DEIB COMMITTEE REPORT 2026
The committee started the year creating an “observer” system to post a page on the LWVF web site to let our community know how local entities are doing with Diversity in the current climate. We have results on the web page now that showed most of our local institutions, local banks, institutions and churches are doing well with maintaining an emphasis on DEI.
We next began an effort led by Eileen Mattingly in which we put together a three-page document on free places that can provide legal assistance for immigrants. We sent that to the entire LWVF members to use and provided copies to other sites including last summer at the information desk at the Falmouth Farmers’ Market.
In the fall the committee held a DEI discussion for LWVF members with professional trainer, Seyana Mawusi entitled “Everyday every way – Developing Equity and Inclusion (DEI)”. Diversity is not about race; it’s about marginalized people who currently don’t have a seat at the table. But that seat requires using it and being heard according to Dr. Mawusi. She spent the last part of her talk describing the current impact of weaponization of DEI. How many in the nation today use it as a political gain to silence others and to exclude and not include people at the table.

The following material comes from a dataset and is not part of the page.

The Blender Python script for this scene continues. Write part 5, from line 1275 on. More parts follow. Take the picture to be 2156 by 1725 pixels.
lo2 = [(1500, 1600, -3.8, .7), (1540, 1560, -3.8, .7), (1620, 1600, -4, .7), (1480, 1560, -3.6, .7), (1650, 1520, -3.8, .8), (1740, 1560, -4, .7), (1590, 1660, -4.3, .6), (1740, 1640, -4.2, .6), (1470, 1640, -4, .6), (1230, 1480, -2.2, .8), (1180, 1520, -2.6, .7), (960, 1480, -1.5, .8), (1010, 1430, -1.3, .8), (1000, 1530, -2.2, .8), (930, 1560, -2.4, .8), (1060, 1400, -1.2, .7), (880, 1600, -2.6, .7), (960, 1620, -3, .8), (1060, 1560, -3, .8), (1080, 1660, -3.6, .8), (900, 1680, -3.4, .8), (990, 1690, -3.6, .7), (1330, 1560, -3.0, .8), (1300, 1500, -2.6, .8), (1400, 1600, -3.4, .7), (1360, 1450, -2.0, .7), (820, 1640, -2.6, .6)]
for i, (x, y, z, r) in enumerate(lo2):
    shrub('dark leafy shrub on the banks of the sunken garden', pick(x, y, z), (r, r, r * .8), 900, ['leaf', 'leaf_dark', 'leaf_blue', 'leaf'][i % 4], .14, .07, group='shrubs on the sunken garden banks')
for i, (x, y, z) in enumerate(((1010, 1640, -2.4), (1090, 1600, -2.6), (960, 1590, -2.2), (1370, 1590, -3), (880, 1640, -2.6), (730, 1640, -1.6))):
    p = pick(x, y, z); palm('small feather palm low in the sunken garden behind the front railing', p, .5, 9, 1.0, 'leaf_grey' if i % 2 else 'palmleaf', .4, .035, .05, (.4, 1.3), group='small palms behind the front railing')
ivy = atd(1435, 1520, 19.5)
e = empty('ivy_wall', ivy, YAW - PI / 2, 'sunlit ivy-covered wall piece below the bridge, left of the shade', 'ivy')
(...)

As the United States and the town of Falmouth mount celebrations to markthe achievement of the 250th anniversary of the Declaration of Independence, it is important to remember that there were nations on this land long before Europeans arrived. On April 19, the League of Women Voters of Falmouth sponsored a talk by Melissa Ferretti, chair of the Herring Pond Wampanoag tribe. With more than 40 in attendance, she said state and federal governments can’t grant sovereignty to members of the tribe; they are born with it. She spent much of her talk discussing the earlier taking of their land and the current effort for the “Land Back Movement.” She noted three parcels the tribe had gotten back and for them “the land is alive and we care for it.”